Managed funds, as the name suggests have someone at their helm, actively monitoring the fund performance. This person makes decisions about what individual stocks should be bought and sold. If a stock is under-performing the fund manager may decide to sell it before fund holders lose too much of their investment. Because there is someone actively managing the fund, managed funds charge a management fee.

Load vs. No-load Funds

Funds are offered as either load or no-load funds. The term "load" refers to a fee that the fund broker (the person selling the fund to you) will get when the fund changes hands. Load funds pay the broker this fee, while no-load funds do not. No-load funds tend to have higher management expenses since there is no fee paid upfront. So, investors will pay more in the long run. Since the stocks and bonds which make up index funds are easy to chose (simply by buying the stocks and bonds that make up various indexes (like the S&P500), index funds are likely to be no-load funds. Actively managed funds, however, may or may not charge a load.

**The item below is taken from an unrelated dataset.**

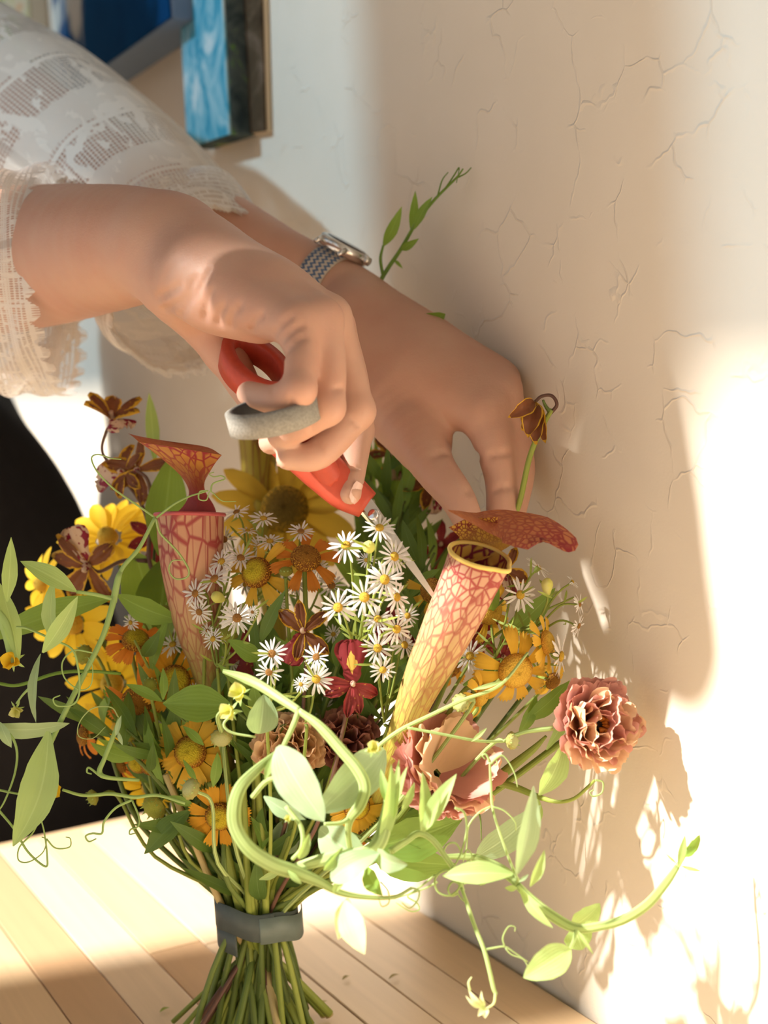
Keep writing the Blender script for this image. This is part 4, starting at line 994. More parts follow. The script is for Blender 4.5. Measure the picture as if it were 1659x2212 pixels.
orchid('second blurred orange-brown %s far behind, lower beside the far hand' % O1, 925, 1045, 62, (.3, .3, .7), D=.80, angs=(60, 120, 180, 0, 250))
orchid('dim red %s behind the bright asters' % O1, 845, 1360, 52, (.1, .3, .9), D=.715, m=M_ORCHR, lip=M_ORCHR)
orchid('shaded maroon %s between the tall cone and the carnations' % O1, 610, 1560, 44, (.0, .2, .9), D=.725, m=M_ORCHR, lip=M_ORCHR)
orchid('dim %s hidden behind the wilted asters near the wall' % O1, 1085, 1420, 44, (.4, .2, .8), D=.735, m=M_ORCHR, lip=M_ORCHR)
# withered orchid held by the far hand
def withered():
    W = lambda x, y, D: W0(x, y, D - .02)
    root = thing('withered_orchid', 'dried brown orchid hanging on a hooked stem held by the far hand', 'orchid', W(1095, 1120, .738))
    P = [W(*p) for p in [(1092, 1150, .737), (1120, 1093, .730), (1145, 985, .722), (1175, 915, .716), (1192, 885, .712)]]
    V, F, UV = tube(P, [.0014, .0015, .0014, .0012], 8, 6); part('stem', V, F, M_STEM, root, UV)
    V, F, UV = tube([W(*p) for p in [(1190, 892, .713), (1203, 874, .711), (1192, 855, .711), (1170, 856, .712), (1156, 868, .713)]], [.0010, .0009, .0008], 8, 6); part('hook', V, F, M_MAROONSTEM, root, UV)
    V, F, UV = tube([W(*p) for p in [(1186, 888, .712), (1178, 876, .712), (1173, 864, .711)]], [.0011, .0006], 6, 4); part('bract', V, F, M_STEMD, root, UV)
    b0 = W(1155, 868, .712)
    for (tx, ty, wd, dt, b) in [(1098, 902, 34, .71, .45), (1140, 945, 44, .708, .1), (1160, 960, 46, .713, .05), (1178, 958, 26, .712, -.1), (1128, 930, 40, .714, .2)]:
        V, F, UV = leaf(b0, W(tx, ty, dt), wd * .712 / FPX, -CF, OVATE, .6, b, R_.uniform(-.8, .8), .12, 10, 7); part('tepal', V, F, M_ORCH, root, UV)
withered()

# ------------------------------------------------------------------ ruffled double flowers (dusty pink)
def cpetal(m, v): return lib(('cp', m.name, v), lambda: um('petal', m, *petal(1.0, 1.22 + .15 * v, [(0, .22), (.3, .66), (.65, .97), (.85, 1), (1, .90)], curl=.10 * v - .28, cup=.30, wav=.055, wf=2.4 + .8 * v, nu=12, nv=23, y0=.02, ph=v * 1.3, serr=.012, wp=4.0)))
def carnation(label, x, y, r, d, D, m, layers, m2=None, stamens=False, group=None):
    pos = W(x, y, D); n = cdir(*d); sc = r * D / FPX
    P, foot = stem_pts(pos - n * sc * .8, n, .02); root = thing('ruffled_flower', label, 'flower', foot)
    V, F, UV = tube(P, [.0016, .0017, .0018, .002], 8, 5); part('stem', V, F, M_STEM, root, UV)
    M = frame(pos - n * sc * .75, n, R_.uniform(0, 6), sc)
    for (cnt, ln, tl, rad) in layers:
        for k in range(cnt):
            a = 2 * PI * k / cnt + R_.uniform(-.25, .25) + tl
            mm = m if not (m2 and R_.random() < .4) else m2
            obj('petal', cpetal(mm, R_.randrange(3)), root, rel(root, M @ Rz(a) @ Matrix.Translation((0, rad, 0)) @ Rx(tl + R_.uniform(-.1, .1)) @ Matrix.Scale(ln * R_.uniform(.93, 1.07), 4)))
    V, F, UV = dome(.16, -.30, 5, 12, 0, .05); obj('calyx', um('calyx', M_STEM, V, F, UV), root, rel(root, M @ Tz(-.06)))
    if stamens:
        V, F, UV = dome(.16, .2, 5, 14, .1); obj('dark_centre', um('dark_centre', M_BLACKC, V, F, UV), root, rel(root, M @ Tz(.42)))
        for k in range(12):
            a = R_.uniform(0, 6.28); rr = R_.uniform(.10, .22)
            V, F, UV = tube([(0, 0, 0), (0, rr * .5, .2), (0, rr, .30)], [.015, .02, .05], 6, 2); obj('stamen', lib(('st', k % 3), lambda: um('stamen', M_STAMEN, V, F, UV)), root, rel(root, M @ Rz(a) @ Tz(.40)))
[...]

You would think that it is always a good idea to avoid load funds, but this is not always the case. No-load, index funds are on average your best fund choices, but exceptionally well managed actively-managed funds which charge a load may end up profiting you more than no-load funds would. This is to say, the profit you make purchasing a good load fund may more than pay for the load, if the alternative was for you to purchase a no-load fund that didn't profit you as much. You have to be careful in evaluating the risks of purchasing various load vs. no-load funds based on the performance you expect from them and the confidence you are willing to put into the performance projections. You won't know if your guesses were correct until after the fact.